6 footers go down to 5.5 feet like a hot knife through butter, according to topo's the silt down there is over 10 feet deep
 
Possible solution.

I think this would be pretty tough because your talking about messing with line out where there is quite a bit of boat traffic, this would for sure give you the straightest possible line even if it wasnt' perfectly straight.

My other concern would be the strenth of the anchors, these PVC stakes hold up good to sheering forces because it trys to pull it through the silt, but with a bouay or upward force it would easily be pulled out, it would take a different kind of anchor to get that job done.

Talking about on one of the next runs doing a survey to find out why there is such a bad zig zag and shooting a new line between two stakes to removing that zag.

I'm thinking we've gotta be about there, we've spun out a dive rite primary and the last segments were pretty good westward shots.

Maybe even try your idea by shooting a bag off the last anchor thats there now, but the same issue remains if a boat gets a holed of it, it'll zipper out every anchor.

If I knew we were within 300 feet of the otherside with some kind of tree or other tie of point, I'd say go from the last anchor and just spin it all out to a good point on the other side, come back with the angled stakes and then secure the line down after the fact.

When you gonna be out there next, have you been down on the line? maybe you can take that idea and tie it into whats already there?
 
Another segment of line was added today, the last segment has a very nice true westward direction.

Vis was in inches
 
Ianr33 and I laid 400ft. line on the GTTP Friday night... tried for a straight shot west, think we did ok, but need to verify. My guess is it's now like 700-800' out, and didn't hit the other bank, though it was sloping up a bit and the stake hit rock at 2 feet, much like the first one, Vis is 5-10 feet if not stirred. :D

Could see the whole way out, but silted up some on return. Max depth 154', 53f, 1hr 26 min run time. There are two unused stakes still laying on the line that could easily be added to strengthen the new section... 400' w/ no tie offs, need to go back and stabilize it.

I agree with FIXXERVI6 that the zig zag needs to be removed.
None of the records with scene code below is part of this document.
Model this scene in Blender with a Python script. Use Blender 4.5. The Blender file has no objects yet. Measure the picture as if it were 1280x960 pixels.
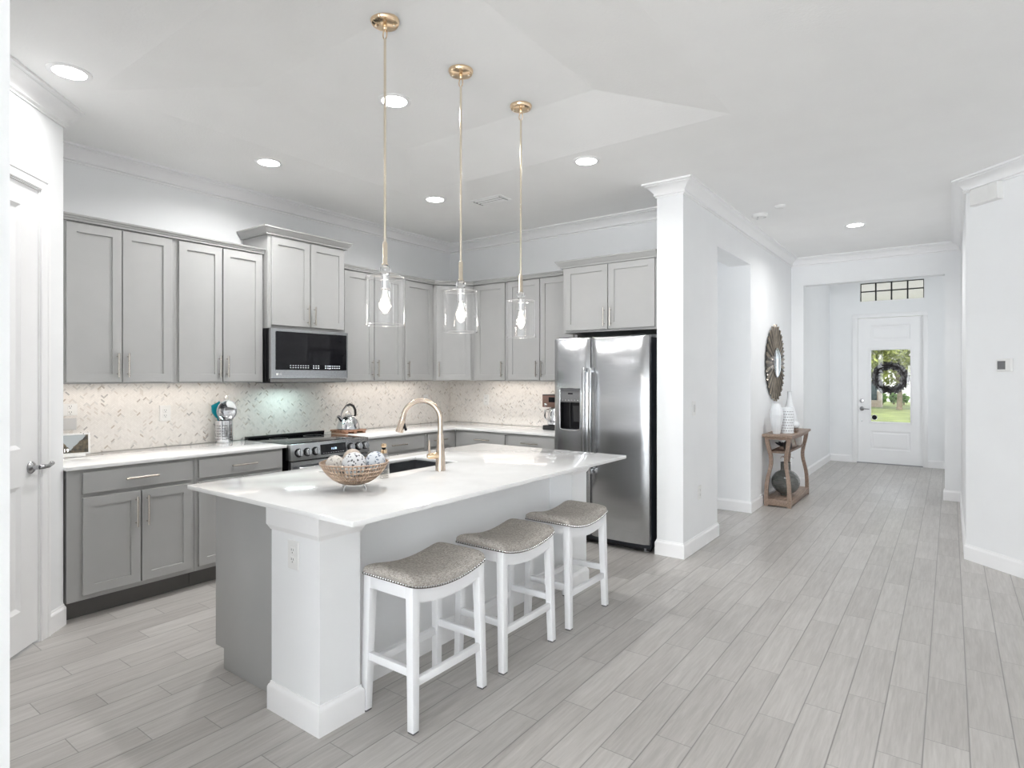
import bpy, bmesh, math, random
from mathutils import Vector, Matrix, Euler
random.seed(7)
C = bpy.context.scene.collection
S = bpy.context.scene
PI = math.pi

# ------------------------------------------------------------------ camera
TH = math.atan((1188 - 640) / 745.0)          # heading, to the left of the hall axis (+Y)
cam_d = bpy.data.cameras.new('camera')
cam = bpy.data.objects.new('camera', cam_d); C.objects.link(cam)
cam.location = (0, 0, 1.45)
cam.rotation_euler = (PI / 2, 0, TH)
cam_d.sensor_fit = 'HORIZONTAL'; cam_d.sensor_width = 36.0
cam_d.lens = 36.0 * 745.0 / 1280.0
cam_d.shift_y = (470.5 - 480) / 1280.0
cam_d.clip_start = 0.02; cam_d.clip_end = 300
S.camera = cam
S.view_settings.view_transform = 'Standard'
S.view_settings.look = 'None'
S.view_settings.gamma = 1.0
S.view_settings.use_curve_mapping = False
S.view_settings.exposure = 0.65
S.cycles.max_bounces = 16
S.cycles.diffuse_bounces = 14
S.cycles.glossy_bounces = 5
S.cycles.transparent_max_bounces = 16
S.cycles.transmission_bounces = 8
S.cycles.sample_clamp_indirect = 4.0
S.cycles.caustics_reflective = False
S.cycles.caustics_refractive = False

# ------------------------------------------------------------------ sky and sun
W = bpy.data.worlds.new('sky'); S.world = W; W.use_nodes = True
wn = W.node_tree.nodes; wl = W.node_tree.links
bg = wn['Background']; bg.inputs[1].default_value = 1.6
bg.inputs[0].default_value = (0.86, 0.93, 1.0, 1)

def lamp(name, kind, loc, rot=(0, 0, 0), energy=10, color=(1, 1, 1), **kw):
    d = bpy.data.lights.new(name, kind); d.energy = energy; d.color = color
    for k, v in kw.items(): setattr(d, k, v)
    o = bpy.data.objects.new(name, d); C.objects.link(o)
    o.location = loc; o.rotation_euler = rot
    return o
lamp('sun', 'SUN', (0, 30, 20), (math.radians(38), math.radians(20), 0), 3.0, (1, 0.96, 0.9), angle=0.01)

DAY = (0.955, 0.98, 1.0)
# window light of the great room's sliding doors and windows, behind the camera
for i, (x0, x1) in enumerate(((-1.50, -0.20), (0.0, 1.30), (1.50, 2.80))):
    lamp('daylight_and_fill', 'AREA', ((x0 + x1) / 2, -7.42, 1.3), (PI / 2 + 1.0, 0, 0), 124, DAY,
         shape='RECTANGLE', size=x1 - x0, size_y=2.4)
lamp('daylight_and_fill', 'AREA', (0.52, 10.2, 1.7), (0, PI / 2, 0), 9, DAY, shape='RECTANGLE', size=2.0, size_y=0.9)  # added fill for the foyer, whose side wall has no window
lamp('daylight_and_fill', 'AREA', (-3.9, 6.0, 1.6), (0, -PI / 2, 0), 6, DAY, shape='RECTANGLE', size=1.8, size_y=0.9)  # added fill inside the closed side passage, not a window
lamp('daylight_and_fill', 'AREA', (-2.2, -7.4, 1.4), (PI / 2, 0, 0), 22, DAY, shape='RECTANGLE', size=0.7, size_y=2.0)  # unseen fill added down the left passage to brighten the pantry wall
CAN_W = 9.4        # each recessed light
LED_W = 0.85        # under-cabinet strips, per metre
BULB_W = 1.2

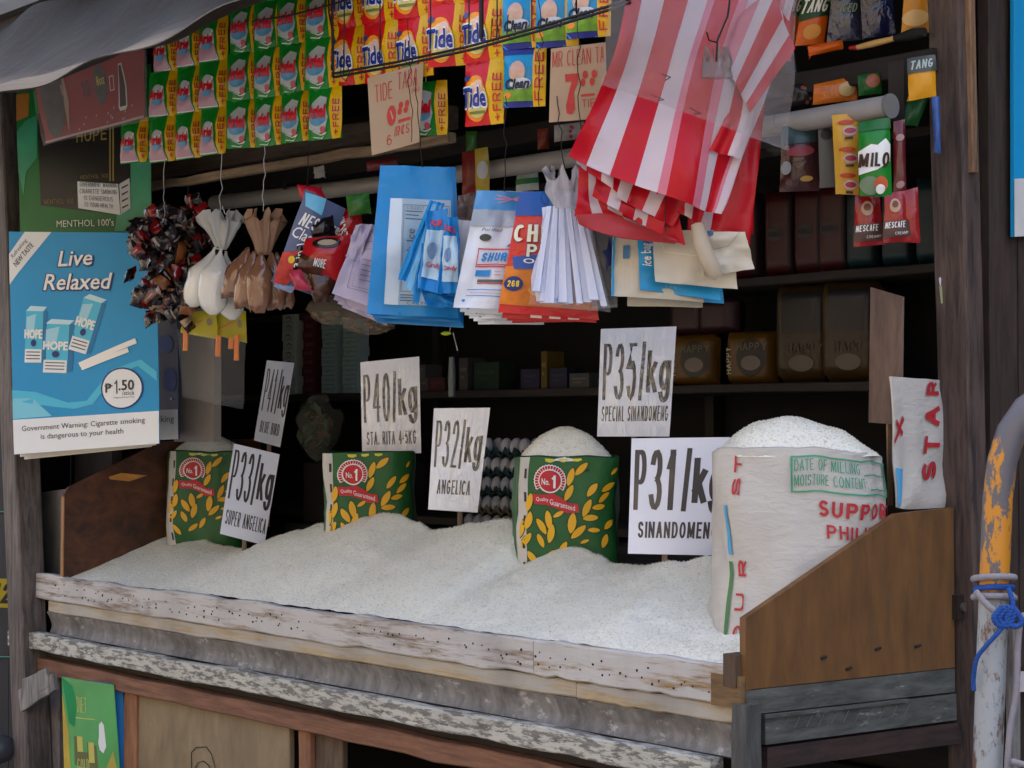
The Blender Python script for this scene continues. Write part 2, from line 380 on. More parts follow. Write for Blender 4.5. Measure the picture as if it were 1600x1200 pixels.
    def fat(s, g, q, fs, m, lv, su, sv):
        """lettering thickened by shifted copies, each a hair above the last"""
        if not hasattr(g, 'step'): g.measure()
        if su <= 0: return s._lay(g, q, fs, m, lv)
        k = 0
        for a, c in ((0, 0), (-1, 0), (1, 0), (-.7, -.7), (.7, .7), (-.7, .7), (.7, -.7)):
            s._lay(g, [(x + a * su, y + c * sv) for x, y in q], fs, m, lv + k * .06); k += 1
    def mesh(s, name, org=V((0, 0, 0)), mtx=None):
        me = bpy.data.meshes.new(name)
        me.from_pydata([(p - org) for p in s.v], [], s.f)
        for m in s.mats: me.materials.append(m)
        me.polygons.foreach_set('material_index', s.m); me.polygons.foreach_set('use_smooth', s.sm)
        me.update(); return me
    def build(s, name, parent=None, org=None, pos=None):
        """vertices are in world space; origin at the parent's place, or at org for a top-level mesh"""
        if parent is not None:
            base = parent.location.copy(); q = parent.parent
            while q is not None: base = base + q.location; q = q.parent
            if org is None: org = base
        else: base = V((0, 0, 0))
        if org is None:
            org = V((sum(p.x for p in s.v) / len(s.v), sum(p.y for p in s.v) / len(s.v), min(p.z for p in s.v)))
        me = s.mesh(name, V(org)); o = bpy.data.objects.new(name, me); C.objects.link(o)
        if parent is not None: o.parent = parent
        o.location = V(org) - base
        return o
def quad(tl, tr, br, bl, nu=6, nv=6, disp=None): return lattice([[V(tl), V(tr)], [V(bl), V(br)]], nu, nv, disp, False)
def pq(corners, depth, nu=6, nv=6, disp=None):
    """sheet whose corners (px,py TL TR BR BL) lie at viewing depths depth (number or 4)"""
    d = depth if isinstance(depth, (list, tuple)) else [depth] * 4
    p = [PD(c[0], c[1], dd) for c, dd in zip(corners, d)]
    return quad(p[0], p[1], p[2], p[3], nu, nv, disp)
def wob(a=.004, f=3.0, ph=None):
    ph = random.random() * 100 if ph is None else ph
    return lambda u, v: a * noise.noise(V((u * f + ph, v * f, ph * .3)))
def cloth(a=.01, k=5, ph=None):
    ph = random.random() * 10 if ph is None else ph
    return lambda u, v: a * (math.sin(u * k * 2 + ph + v) * (.4 + .6 * v) * .6 + noise.noise(V((u * 4 + ph, v * 4, 0))) * .8)
def pillow(w, h, puff=.012, nu=6, nv=8):
    """local upright packet, front towards -Y; returns front Grid and a function adding the body"""
    ph = random.random() * 50
    def y(u, v):
        e = max(0, math.sin(math.pi * min(1, max(0, (v - .06) / .88)))) ** .5 * max(0, math.sin(math.pi * u)) ** .55
        return puff * e * (1 + .7 * noise.noise(V((u * 3.3, v * 3.6, ph)))) + .005 * noise.noise(V((u * 2, v * 2.5, ph + 4))) + .0016 * math.sin(u * 22 + ph) * (v < .08 or v > .92)
    P = [[V((-w / 2 + w * i / nu, -y(i / nu, j / nv), -h * j / nv)) for i in range(nu + 1)] for j in range(nv + 1)]
    Q = [[V((-w / 2 + w * i / nu, y(i / nu, j / nv) + .0005, -h * j / nv)) for i in range(nu + 1)] for j in range(nv + 1)]
    return Grid(P), Grid(Q)
def packet(mb, w, h, m, puff=.012, back=None, nu=9, nv=12):
    a, b = pillow(w, h, puff, nu, nv)
    mb.grid(a, m)
    W = nu + 1; vs = [b.P[j][i] for j in range(nv + 1) for i in range(W)]
    mb.add(vs, [(j * W + i, j * W + i + 1, (j + 1) * W + i + 1, (j + 1) * W + i) for j in range(nv) for i in range(nu)], back or m, True)
    return a
def place(me, name, parent, loc, rot=(0, 0, 0)):
    o = bpy.data.objects.new(name, me); C.objects.link(o); o.parent = parent
    if parent is not None:
        b = parent.location.copy(); o.location = V(loc) - b
    else: o.location = loc
    o.rotation_euler = rot; return o
FACE = math.atan2(RT0.y, RT0.x)       # turning about Z that faces the camera squarely
def wire(mb, a, b, r=.0015, m=None, sag=.006, n=8):
    a = V(a); b = V(b); ph = random.random() * 9
    pts = [a.lerp(b, k / n) + V((noise.noise(V((k * .8, ph, 0))), noise.noise(V((ph, k * .8, 0))), 0)) * sag * math.sin(math.pi * k / n) * 2 for k in range(n + 1)]
    mb.tube(pts, r, m, 5)
DARKW = wood((38, 30, 27), (70, 55, 47), name='dark_wood')
BLACKP = mat((22, 21, 22), .6, name='black')
WIRE = mat((25, 24, 24), .5, metal=.3, name='wire')
STRG = mat((200, 200, 200), .6, name='string')
TAPE = film((220, 215, 200), .35)
# ================================================================ THE SETTING
def simple_slab(name, a, b, m, kind='structure'):
    mb = MB(); mb.box(a, b, m); o = mb.build(name); o['kind'] = kind; return o
CONC = mat((105, 103, 99), .85, .4, 60, .25, 3, name='concrete')
simple_slab('ground', (-60, -60, -.2), (60, 60, 0), CONC)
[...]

It's especially bad when you can actually see it :shakehead: Simple to fix though.

Many thanks to Cavemn for coming out in support, your help is appreciated.


 
This is the profile of our dive last night. It's from from my Sensus Pro which always measures a few feet shallow.
Max depth on my computer was 154. Its clear from this that the bottom was sloping upwards, not as quickly as I might have hoped though.
Where we turned was about 10 feet shallower than the deepest part of the river channel. By my calculation we were at the 530 contour line.

Zinc did a great job running the reel. I'm glad I volunteered him into that.

Many thanks to Cavemn for acting as surface support. We had a lot of tanks and appreciated help in carrying them. He brought the beer as well :wink:

Good diving and good people. Perfect evening.